* [PROBLEM TO SOLVE]: Give a verbatim copy of the lines below, minus the pictures.
── SUPPLIED DATA
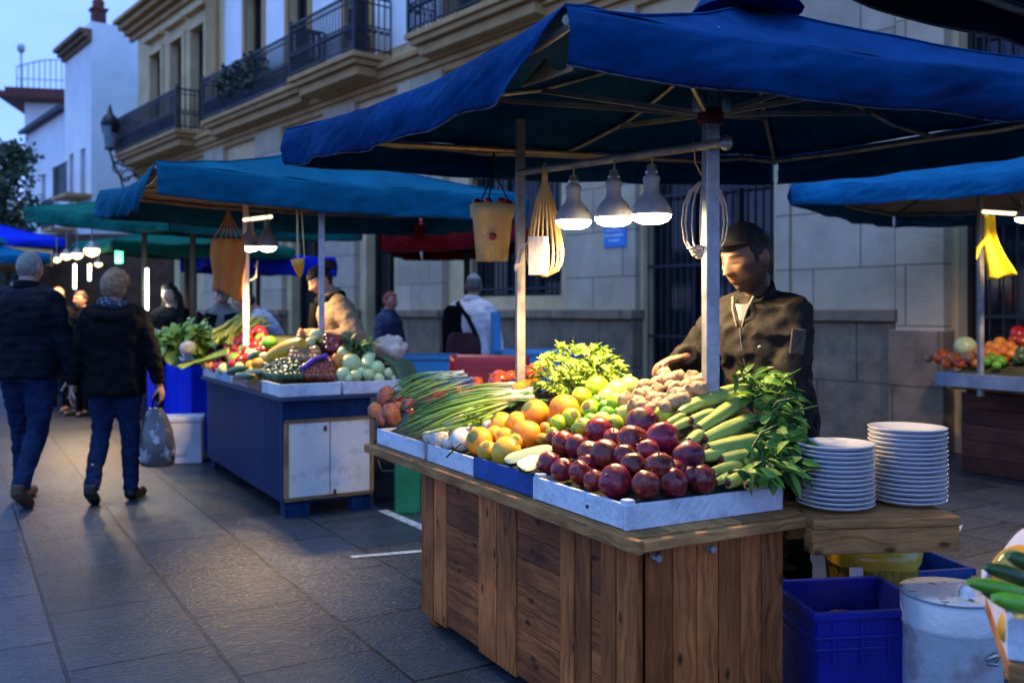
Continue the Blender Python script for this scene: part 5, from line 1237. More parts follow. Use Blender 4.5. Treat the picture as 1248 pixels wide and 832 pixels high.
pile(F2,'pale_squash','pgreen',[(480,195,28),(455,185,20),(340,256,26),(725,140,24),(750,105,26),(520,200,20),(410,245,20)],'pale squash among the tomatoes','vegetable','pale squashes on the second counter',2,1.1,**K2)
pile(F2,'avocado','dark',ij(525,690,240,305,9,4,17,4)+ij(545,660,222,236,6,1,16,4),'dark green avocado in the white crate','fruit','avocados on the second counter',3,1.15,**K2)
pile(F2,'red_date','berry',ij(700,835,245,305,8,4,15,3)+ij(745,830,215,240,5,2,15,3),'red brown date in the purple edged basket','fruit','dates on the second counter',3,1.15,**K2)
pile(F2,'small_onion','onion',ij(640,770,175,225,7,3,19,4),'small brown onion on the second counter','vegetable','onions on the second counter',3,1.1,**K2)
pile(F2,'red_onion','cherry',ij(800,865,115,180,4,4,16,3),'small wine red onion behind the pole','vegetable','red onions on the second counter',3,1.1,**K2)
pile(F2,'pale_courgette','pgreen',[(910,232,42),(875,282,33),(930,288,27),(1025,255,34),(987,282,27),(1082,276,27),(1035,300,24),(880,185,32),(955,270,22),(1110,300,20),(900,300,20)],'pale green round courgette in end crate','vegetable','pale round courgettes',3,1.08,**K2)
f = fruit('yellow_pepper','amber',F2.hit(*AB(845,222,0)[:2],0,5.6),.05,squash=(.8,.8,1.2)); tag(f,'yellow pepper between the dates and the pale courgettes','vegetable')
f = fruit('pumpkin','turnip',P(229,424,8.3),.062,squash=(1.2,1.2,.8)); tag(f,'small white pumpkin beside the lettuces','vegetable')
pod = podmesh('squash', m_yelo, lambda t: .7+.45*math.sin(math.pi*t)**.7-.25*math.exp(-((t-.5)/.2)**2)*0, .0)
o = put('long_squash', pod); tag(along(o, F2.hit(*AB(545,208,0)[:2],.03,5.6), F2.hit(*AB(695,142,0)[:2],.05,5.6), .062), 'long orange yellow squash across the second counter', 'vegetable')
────
* [SOLUTION TO THIS PROBLEM]:
Continue the Blender Python script for this scene: part 5, from line 1237. More parts follow. Use Blender 4.5. Treat the picture as 1248 pixels wide and 832 pixels high.
pile(F2,'pale_squash','pgreen',[(480,195,28),(455,185,20),(340,256,26),(725,140,24),(750,105,26),(520,200,20),(410,245,20)],'pale squash among the tomatoes','vegetable','pale squashes on the second counter',2,1.1,**K2)
pile(F2,'avocado','dark',ij(525,690,240,305,9,4,17,4)+ij(545,660,222,236,6,1,16,4),'dark green avocado in the white crate','fruit','avocados on the second counter',3,1.15,**K2)
pile(F2,'red_date','berry',ij(700,835,245,305,8,4,15,3)+ij(745,830,215,240,5,2,15,3),'red brown date in the purple edged basket','fruit','dates on the second counter',3,1.15,**K2)
pile(F2,'small_onion','onion',ij(640,770,175,225,7,3,19,4),'small brown onion on the second counter','vegetable','onions on the second counter',3,1.1,**K2)
pile(F2,'red_onion','cherry',ij(800,865,115,180,4,4,16,3),'small wine red onion behind the pole','vegetable','red onions on the second counter',3,1.1,**K2)
pile(F2,'pale_courgette','pgreen',[(910,232,42),(875,282,33),(930,288,27),(1025,255,34),(987,282,27),(1082,276,27),(1035,300,24),(880,185,32),(955,270,22),(1110,300,20),(900,300,20)],'pale green round courgette in end crate','vegetable','pale round courgettes',3,1.08,**K2)
f = fruit('yellow_pepper','amber',F2.hit(*AB(845,222,0)[:2],0,5.6),.05,squash=(.8,.8,1.2)); tag(f,'yellow pepper between the dates and the pale courgettes','vegetable')
f = fruit('pumpkin','turnip',P(229,424,8.3),.062,squash=(1.2,1.2,.8)); tag(f,'small white pumpkin beside the lettuces','vegetable')
pod = podmesh('squash', m_yelo, lambda t: .7+.45*math.sin(math.pi*t)**.7-.25*math.exp(-((t-.5)/.2)**2)*0, .0)
o = put('long_squash', pod); tag(along(o, F2.hit(*AB(545,208,0)[:2],.03,5.6), F2.hit(*AB(695,142,0)[:2],.05,5.6), .062), 'long orange yellow squash across the second counter', 'vegetable')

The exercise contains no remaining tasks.